■ **Provided material**:

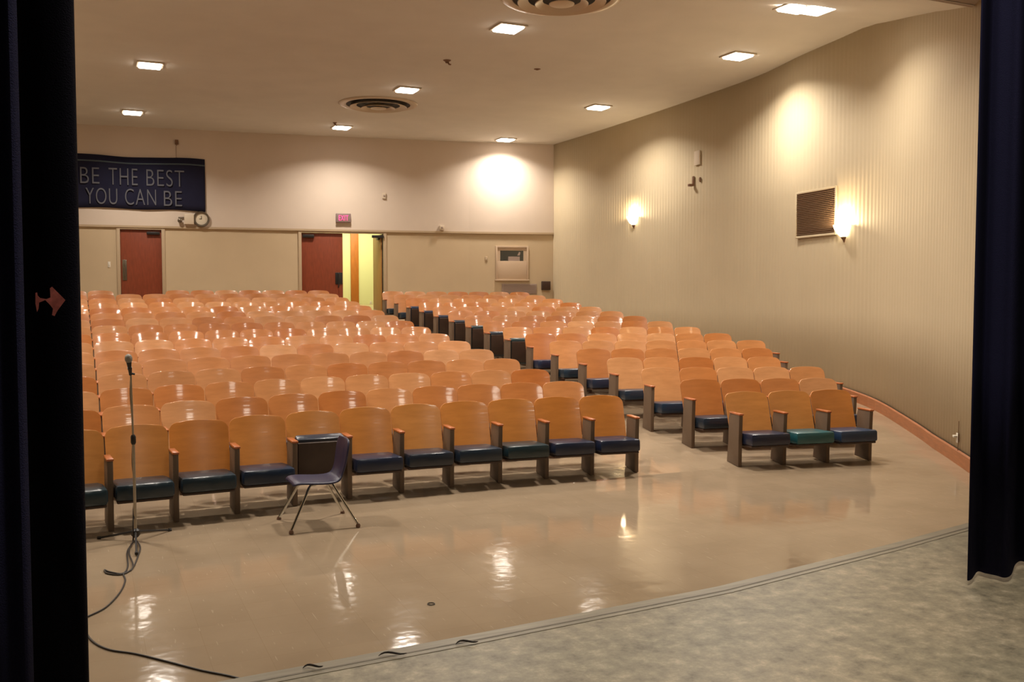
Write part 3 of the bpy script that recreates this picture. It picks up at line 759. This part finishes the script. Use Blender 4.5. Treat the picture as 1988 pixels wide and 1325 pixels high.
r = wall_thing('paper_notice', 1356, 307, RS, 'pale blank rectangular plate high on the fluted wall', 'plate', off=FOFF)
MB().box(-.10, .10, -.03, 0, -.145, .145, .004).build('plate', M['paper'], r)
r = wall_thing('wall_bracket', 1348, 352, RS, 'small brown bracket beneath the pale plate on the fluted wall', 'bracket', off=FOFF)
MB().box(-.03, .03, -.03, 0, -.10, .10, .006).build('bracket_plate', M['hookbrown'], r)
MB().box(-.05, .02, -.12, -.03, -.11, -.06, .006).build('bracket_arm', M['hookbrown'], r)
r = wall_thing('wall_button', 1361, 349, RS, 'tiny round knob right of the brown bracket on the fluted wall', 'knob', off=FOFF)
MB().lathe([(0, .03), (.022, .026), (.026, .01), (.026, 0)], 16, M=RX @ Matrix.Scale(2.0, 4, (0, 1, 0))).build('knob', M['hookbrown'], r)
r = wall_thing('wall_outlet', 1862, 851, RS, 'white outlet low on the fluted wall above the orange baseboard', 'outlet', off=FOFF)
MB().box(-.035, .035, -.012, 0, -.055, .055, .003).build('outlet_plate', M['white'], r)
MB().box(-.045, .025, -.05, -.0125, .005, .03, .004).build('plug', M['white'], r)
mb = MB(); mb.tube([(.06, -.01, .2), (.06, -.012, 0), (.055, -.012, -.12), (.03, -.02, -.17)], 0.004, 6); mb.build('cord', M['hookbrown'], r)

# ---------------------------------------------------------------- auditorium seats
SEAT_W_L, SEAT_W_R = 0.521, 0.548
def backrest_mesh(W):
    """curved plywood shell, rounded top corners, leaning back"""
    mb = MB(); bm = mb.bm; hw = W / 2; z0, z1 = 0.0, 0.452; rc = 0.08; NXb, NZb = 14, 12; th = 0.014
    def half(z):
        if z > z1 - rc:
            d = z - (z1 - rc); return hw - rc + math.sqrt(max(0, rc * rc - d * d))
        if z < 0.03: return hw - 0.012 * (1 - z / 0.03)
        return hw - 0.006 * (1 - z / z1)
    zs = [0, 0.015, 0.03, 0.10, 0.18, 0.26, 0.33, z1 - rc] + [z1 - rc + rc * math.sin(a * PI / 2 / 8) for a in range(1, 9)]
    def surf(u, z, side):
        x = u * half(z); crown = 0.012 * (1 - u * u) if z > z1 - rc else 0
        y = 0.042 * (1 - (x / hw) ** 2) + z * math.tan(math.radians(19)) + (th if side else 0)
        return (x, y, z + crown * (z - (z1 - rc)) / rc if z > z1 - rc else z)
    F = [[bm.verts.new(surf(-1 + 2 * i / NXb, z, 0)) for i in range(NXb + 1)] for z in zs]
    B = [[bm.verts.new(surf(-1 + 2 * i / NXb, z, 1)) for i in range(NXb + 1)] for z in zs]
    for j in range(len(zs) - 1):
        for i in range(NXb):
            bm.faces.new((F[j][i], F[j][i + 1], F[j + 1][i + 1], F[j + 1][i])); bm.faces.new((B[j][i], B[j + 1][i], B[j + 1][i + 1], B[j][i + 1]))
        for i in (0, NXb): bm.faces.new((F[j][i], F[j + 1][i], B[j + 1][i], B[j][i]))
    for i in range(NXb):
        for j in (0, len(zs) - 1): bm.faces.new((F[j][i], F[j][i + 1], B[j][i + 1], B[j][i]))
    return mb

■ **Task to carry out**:
From the first line above down to the line with "mb.build('cord', M['hookbrown'], r)", reproduce every line and no others, omitting pictures.

■ **Answer to this problem**:
Write part 3 of the bpy script that recreates this picture. It picks up at line 759. This part finishes the script. Use Blender 4.5. Treat the picture as 1988 pixels wide and 1325 pixels high.
r = wall_thing('paper_notice', 1356, 307, RS, 'pale blank rectangular plate high on the fluted wall', 'plate', off=FOFF)
MB().box(-.10, .10, -.03, 0, -.145, .145, .004).build('plate', M['paper'], r)
r = wall_thing('wall_bracket', 1348, 352, RS, 'small brown bracket beneath the pale plate on the fluted wall', 'bracket', off=FOFF)
MB().box(-.03, .03, -.03, 0, -.10, .10, .006).build('bracket_plate', M['hookbrown'], r)
MB().box(-.05, .02, -.12, -.03, -.11, -.06, .006).build('bracket_arm', M['hookbrown'], r)
r = wall_thing('wall_button', 1361, 349, RS, 'tiny round knob right of the brown bracket on the fluted wall', 'knob', off=FOFF)
MB().lathe([(0, .03), (.022, .026), (.026, .01), (.026, 0)], 16, M=RX @ Matrix.Scale(2.0, 4, (0, 1, 0))).build('knob', M['hookbrown'], r)
r = wall_thing('wall_outlet', 1862, 851, RS, 'white outlet low on the fluted wall above the orange baseboard', 'outlet', off=FOFF)
MB().box(-.035, .035, -.012, 0, -.055, .055, .003).build('outlet_plate', M['white'], r)
MB().box(-.045, .025, -.05, -.0125, .005, .03, .004).build('plug', M['white'], r)
mb = MB(); mb.tube([(.06, -.01, .2), (.06, -.012, 0), (.055, -.012, -.12), (.03, -.02, -.17)], 0.004, 6); mb.build('cord', M['hookbrown'], r)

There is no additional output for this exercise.